Apple makes fun of netbooks |
Sayonara, netbooks.
The end of 2012 marks the end of the manufacture of the diddy machines that were – for a time – the Great White Hope of the PC market.
If you believed ABI Research in 2009, then next year netbooks (initially defined as machines with Intel Atom processors and screens less than 10in diagonally – though the definition became fuzzier over time) will sell 139m. (The original ABI press release with the forecast, linked from the Wikipedia page on netbooks, and still there until May 2011, has disappeared. But you can get a flavour of its optimism from the URL of the press release (which contains the phrase “an era begins”) and the research paper it was offering in late 2010 which had forecasts for netbook sales through to 2015 and the names of 23 vendors (including – quiz question – Nokia.)
Still, there’s an eWeek article from July in which ABI says that “consumer interest in netbooks shows no sign of waning, and the attraction remains the same: value rather than raw performance.”
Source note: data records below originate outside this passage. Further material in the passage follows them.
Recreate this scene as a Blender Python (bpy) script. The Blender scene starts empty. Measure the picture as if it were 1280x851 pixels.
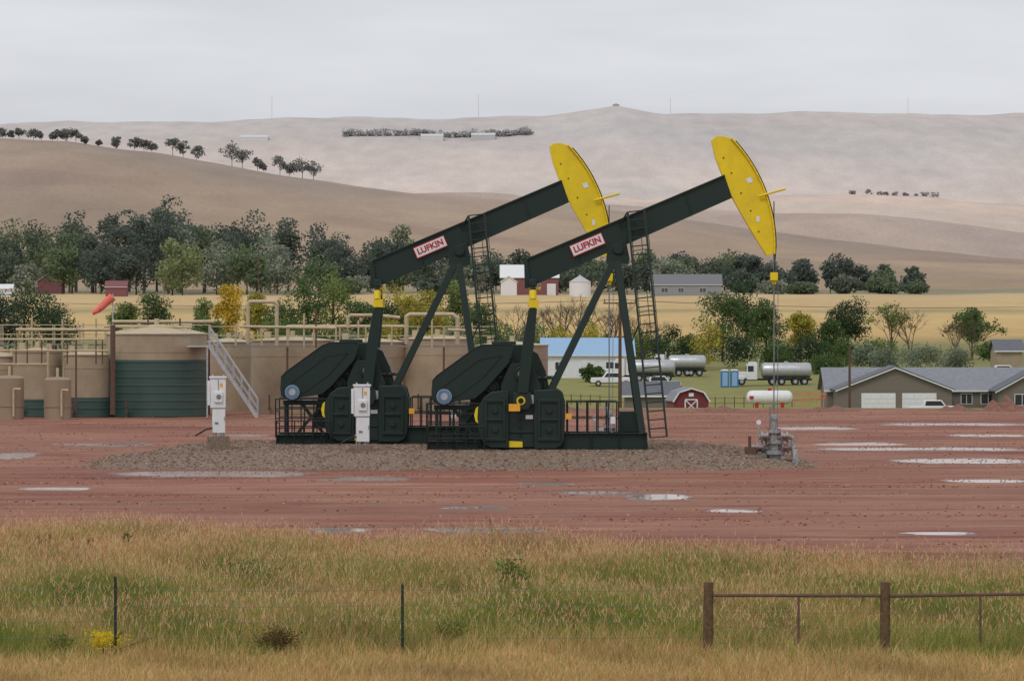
import bpy, math, random, bmesh
import numpy as np
from mathutils import Vector, Matrix
random.seed(4); R=np.random.default_rng(7)
S=bpy.context.scene
F=5250.0; H=5.34; HY=400.0
def PX(px,d): return (px-640.0)*d/F
def PZ(py,d): return H+(HY-py)*d/F
def lin(r,g,b):
    def f(c):
        c/=255.0
        return c/12.92 if c<=.04045 else ((c+.055)/1.055)**2.4
    return (f(r),f(g),f(b))
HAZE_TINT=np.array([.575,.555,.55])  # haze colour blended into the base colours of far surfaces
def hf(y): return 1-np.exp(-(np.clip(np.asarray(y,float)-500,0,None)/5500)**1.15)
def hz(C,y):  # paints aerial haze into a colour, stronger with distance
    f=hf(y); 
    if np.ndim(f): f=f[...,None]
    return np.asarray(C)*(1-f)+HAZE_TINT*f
# ---------------- materials
def newmat(name):
    m=bpy.data.materials.new(name); m.use_nodes=True
    nt=m.node_tree; b=nt.nodes['Principled BSDF']
    return m,nt,b
PD={}
def paint(name,col,rough=.5,metal=0,var=.15,scale=3.0,bump=0.0,spec=.5,dirt=None,dirtamt=.3):
    m,nt,b=newmat(name); PD[m.name]=(col,rough)
    tc=nt.nodes.new('ShaderNodeTexCoord')
    n=nt.nodes.new('ShaderNodeTexNoise'); n.inputs['Scale'].default_value=scale; n.inputs['Detail'].default_value=6; n.inputs['Roughness'].default_value=.65
    nt.links.new(tc.outputs['Object'],n.inputs['Vector'])
    r=nt.nodes.new('ShaderNodeValToRGB')
    r.color_ramp.elements[0].position=.3; r.color_ramp.elements[1].position=.7
    c0=[max(0,c*(1-var)) for c in col]; c1=[min(1,c*(1+var)) for c in col]
    if dirt: c0=[col[i]*(1-dirtamt)+dirt[i]*dirtamt for i in range(3)]
    r.color_ramp.elements[0].color=(*c0,1); r.color_ramp.elements[1].color=(*c1,1)
    nt.links.new(n.outputs['Fac'],r.inputs['Fac']); nt.links.new(r.outputs['Color'],b.inputs['Base Color'])
    b.inputs['Roughness'].default_value=rough; b.inputs['Metallic'].default_value=metal; b.inputs['Specular IOR Level'].default_value=spec
    if bump:
        bp=nt.nodes.new('ShaderNodeBump'); bp.inputs['Strength'].default_value=bump; bp.inputs['Distance'].default_value=.02
        nt.links.new(n.outputs['Fac'],bp.inputs['Height']); nt.links.new(bp.outputs['Normal'],b.inputs['Normal'])
    return m
def vcolmat(name,trans=0.0,rough=.8,nscale=None,nvar=.2,stretch=(1,1,1)):
    m,nt,b=newmat(name)
    a=nt.nodes.new('ShaderNodeAttribute'); a.attribute_name='Col'
    out=a.outputs['Color']
    if nscale:
        tc=nt.nodes.new('ShaderNodeTexCoord'); mp=nt.nodes.new('ShaderNodeMapping'); mp.inputs['Scale'].default_value=stretch
        nt.links.new(tc.outputs['Object'],mp.inputs['Vector'])
        for sc in nscale:
            n=nt.nodes.new('ShaderNodeTexNoise'); n.inputs['Scale'].default_value=sc; n.inputs['Detail'].default_value=5; n.inputs['Roughness'].default_value=.5
            nt.links.new(mp.outputs['Vector'],n.inputs['Vector'])
            mr=nt.nodes.new('ShaderNodeMapRange'); mr.inputs[1].default_value=.3; mr.inputs[2].default_value=.7
            mr.inputs[3].default_value=1-nvar; mr.inputs[4].default_value=1+nvar
            nt.links.new(n.outputs['Fac'],mr.inputs[0])
            vm=nt.nodes.new('ShaderNodeVectorMath'); vm.operation='SCALE'
            nt.links.new(out,vm.inputs[0]); nt.links.new(mr.outputs[0],vm.inputs['Scale'])
            out=vm.outputs[0]
    nt.links.new(out,b.inputs['Base Color']); b.inputs['Roughness'].default_value=rough
    b.inputs['Specular IOR Level'].default_value=.1
    if trans:
        t=nt.nodes.new('ShaderNodeBsdfTranslucent'); nt.links.new(out,t.inputs['Color'])
        mx=nt.nodes.new('ShaderNodeMixShader'); mx.inputs[0].default_value=trans
        nt.links.new(b.outputs[0],mx.inputs[1]); nt.links.new(t.outputs[0],mx.inputs[2])
        nt.links.new(mx.outputs[0],nt.nodes['Material Output'].inputs[0])
    return m
M={}
M['green']=paint('dark_green_paint',(.007,.022,.017),.45,var=.3,scale=2,spec=.35,dirt=(.045,.042,.032),dirtamt=.2)
M['black']=paint('black_steel',(.010,.013,.012),.5,spec=.3)
M['yellow']=paint('yellow_paint',(.82,.61,.015),.45,var=.05,scale=2,spec=.3,dirt=(.42,.31,.05),dirtamt=.3)
M['orange']=paint('orange_label',(.80,.38,.02),.5,var=.1)
M['white']=paint('white_paint',(.74,.75,.76),.5,var=.05,dirt=(.5,.5,.48))
M['red']=paint('red_paint',(.46,.012,.018),.5)
M['barnred']=paint('barn_red',(.17,.03,.035),.8)
M['steel']=paint('galvanised_steel',(.46,.47,.48),.4,metal=.5)
M['grey']=paint('grey_steel',(.20,.21,.22),.5,metal=.3)
M['blue']=paint('motor_blue',(.10,.19,.33),.45)
M['tan']=paint('tan_tank_paint',lin(168,152,126),.55,var=.08,scale=.6,dirt=lin(130,112,92),dirtamt=.6)
M['tan2']=paint('tan_tank_paint_dark',lin(150,130,108),.55,var=.08,scale=.6)
M['tgreen']=paint('tank_green_paint',lin(52,78,72),.45,var=.12,scale=.8,dirt=lin(80,92,84),dirtamt=.3)
M['pipe']=paint('tan_pipe',lin(184,168,136),.5)
M['rust']=paint('rusty_steel',lin(98,74,62),.8,var=.3,scale=8)
M['wood']=paint('weathered_wood',lin(96,76,52),.9,var=.5,scale=14,bump=.6)
M['woodd']=paint('pole_wood',lin(92,70,56),.9,var=.3,scale=6)
M['rubber']=paint('tyre_rubber',(.02,.02,.02),.8)
M['glass']=paint('dark_glass',(.03,.035,.04),.15)
M['siding']=paint('taupe_siding',lin(118,110,100),.8,var=.06)
M['shingle']=paint('grey_shingle',lin(130,133,139),.85,var=.15,scale=2)
M['shingled']=paint('dark_shingle',lin(100,102,108),.85,var=.15,scale=2)
M['bluerf']=paint('blue_metal_roof',lin(135,172,205),.4,var=.05)
M['bluep']=paint('blue_plastic',lin(40,110,175),.5)
M['sock']=paint('windsock_fabric',lin(230,112,100),.8)
M['orangef']=paint('orange_paint',lin(214,120,80),.7)
M['tpost']=paint('green_tpost',lin(36,58,50),.7)
M['wire']=paint('galvanised_wire',lin(110,106,98),.6)
M['wellg']=paint('wellhead_grey',lin(150,152,152),.5,metal=.1,var=.35,scale=8)
M['wellr']=paint('wellhead_red',lin(150,76,64),.6,var=.3,scale=8)
M['leaf']=vcolmat('foliage',trans=.3)
M['blade']=vcolmat('grass_blades',trans=.3)
M['leafs']=vcolmat('stone',rough=.9)
M['terrain']=vcolmat('terrain_grass',nscale=(.0045,.03,.35),nvar=.075,stretch=(1,.4,1),rough=.95)
_hm={}
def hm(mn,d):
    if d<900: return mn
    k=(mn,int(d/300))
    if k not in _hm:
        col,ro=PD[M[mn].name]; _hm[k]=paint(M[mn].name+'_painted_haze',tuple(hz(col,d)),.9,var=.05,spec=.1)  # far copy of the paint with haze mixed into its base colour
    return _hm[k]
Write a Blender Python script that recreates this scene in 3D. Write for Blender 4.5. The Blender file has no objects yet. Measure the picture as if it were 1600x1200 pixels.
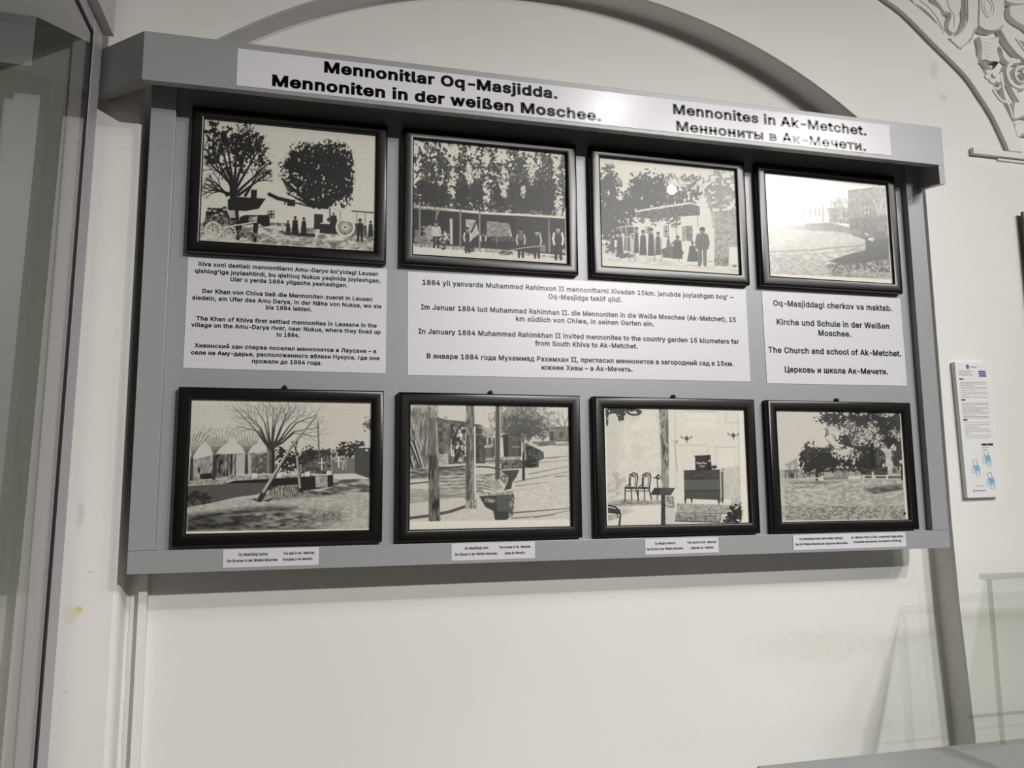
import bpy, bmesh, math, random
import numpy as np
from mathutils import Vector, Matrix

scene = bpy.context.scene
COL = scene.collection

# ------------------------------------------------------------------ camera, world, lights, exposure
cam_data = bpy.data.cameras.new('camera')
cam_data.sensor_width = 36.0
cam_data.lens = 1239.12 * 36.0 / 1600.0
cam = bpy.data.objects.new('camera', cam_data)
COL.objects.link(cam)


def aim_camera(loc, pitch, yaw, roll):
    f = Vector((math.sin(yaw) * math.cos(pitch), math.cos(yaw) * math.cos(pitch), math.sin(pitch)))
    r0 = Vector((math.cos(yaw), -math.sin(yaw), 0.0))
    u0 = r0.cross(f)
    r = r0 * math.cos(roll) + u0 * math.sin(roll)
    u = u0 * math.cos(roll) - r0 * math.sin(roll)
    m = Matrix((r, u, -f)).transposed().to_4x4()
    m.translation = Vector(loc)
    cam.matrix_world = m


aim_camera((0.26838, -1.38144, 1.47661), 0.129566, 0.248245, -0.0089285)
scene.camera = cam

world = bpy.data.worlds.new('world')
scene.world = world
world.use_nodes = True
world.node_tree.nodes['Background'].inputs[0].default_value = (1.0, 0.97, 0.93, 1)
world.node_tree.nodes['Background'].inputs[1].default_value = 0.05


def spot(name, loc, target, watts, size_deg, blend, radius, color=(1.0, 0.95, 0.88)):
    d = bpy.data.lights.new(name, 'SPOT')
    d.energy = watts
    d.spot_size = math.radians(size_deg)
    d.spot_blend = blend
    d.shadow_soft_size = radius
    d.color = color
    o = bpy.data.objects.new(name, d)
    COL.objects.link(o)
    o.location = loc
    v = Vector(target) - Vector(loc)
    o.rotation_euler = v.to_track_quat('-Z', 'Y').to_euler()
    return o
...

Actually, the number sold in 2013 will be very much closer to zero than to 139m. The Taiwanese tech site Digitimes points out that Asus, which kicked off the modern netbook category with its Eee PC in 2007, has announced that it won’t make its Eee PC product after today, and that Acer doesn’t plan to make any more; which means that “the netbook market will officially end after the two vendors finish digesting their remaining inventories.”